The agreement also doesn’t cover home loans sold through private-label securitization trusts via Citi’s consumer mortgage business.

Ford recalls Escapes to fix rust problem

DETROIT – Ford is recalling nearly 435,000 cars to fix rusting frame parts or faulty seats.

The biggest of the two recalls covers nearly 386,000 Ford Escapes from the 2001 through 2004 model years. Ford says the subframes can rust, allowing a control arm to separate and hamper steering control. Ford is aware of one crash but no injuries linked to the problem.

The SUVs were originally sold or registered in 20 states and Washington, D.C., where salt is used to clear snow and ice from roads.

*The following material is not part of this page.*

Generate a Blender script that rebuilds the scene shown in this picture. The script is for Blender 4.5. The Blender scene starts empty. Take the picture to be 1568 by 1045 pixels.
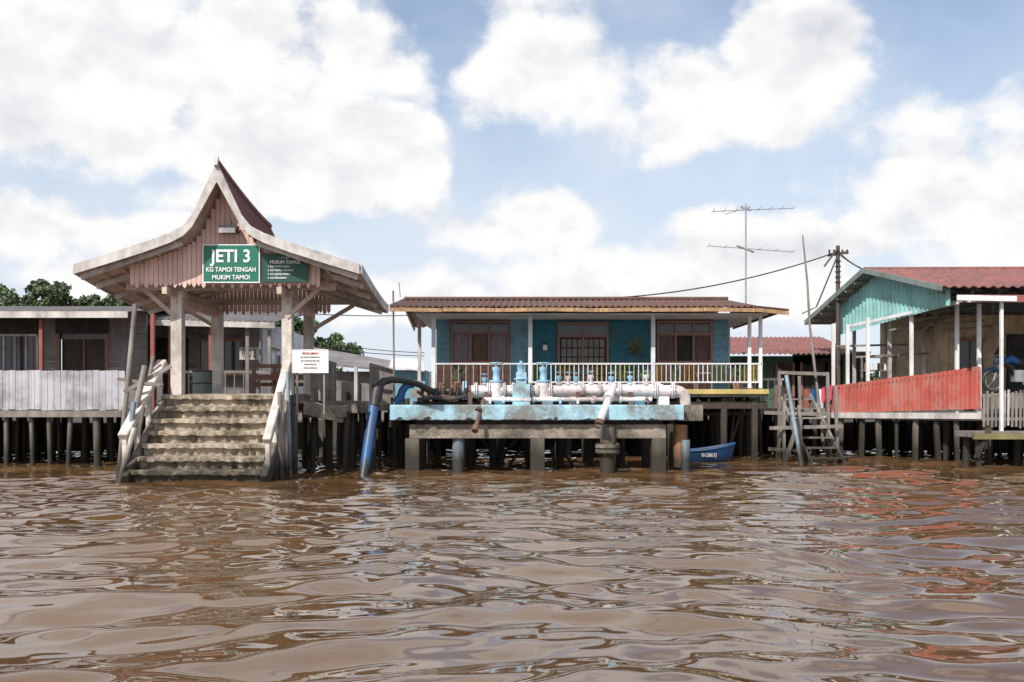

Seven Canadian provinces also are included.

Dealers will install a reinforcement brace.

The second recall covers 49,000 Ford Fusion, Lincoln MKZ, Ford Escape and C-MAX vehicles from 2013 and 2014. Dealers will replace seat back frames that weren’t welded properly.

Target finding Canada tough market to crack

For years, Canadians would cross the border to the U.S. to shop at Target. Exporting its cheap chic there seemed like a no-brainer.

But a year after opening more than 100 stores north of the border, Target has found business isn’t so easy.

Shelves are hard to keep stocked. Shoppers complain the prices are higher than at U.S. stores. Sales have been weak, and the retailer lost nearly a billion dollars in Canada for the year.

Company giving away Alaska mining shares

JUNEAU, Alaska – A major shareholder of a company behind a contentious Alaska mine project is giving its shares away to Alaska charitable organizations, at least one of which is part of a larger group that has come out publicly against the project.

London-based mining company Rio Tinto on Monday announced plans to give its shares invested in Northern Dynasty Minerals Ltd. to the Alaska Community Foundation and the Bristol Bay Native Corp. Education Foundation. Rio Tinto executive Jean-Sebastien Jacques said by giving the shares to the organizations, the company is ensuring that Alaskans would have a say in the future development of the mine.

Rio Tinto said the proposed Pebble Mine project, which would sit near the headwaters of the world’s largest salmon fishery, doesn’t fit with its strategy.

The project has faced a series of setbacks by those worried about its environmental repercussions.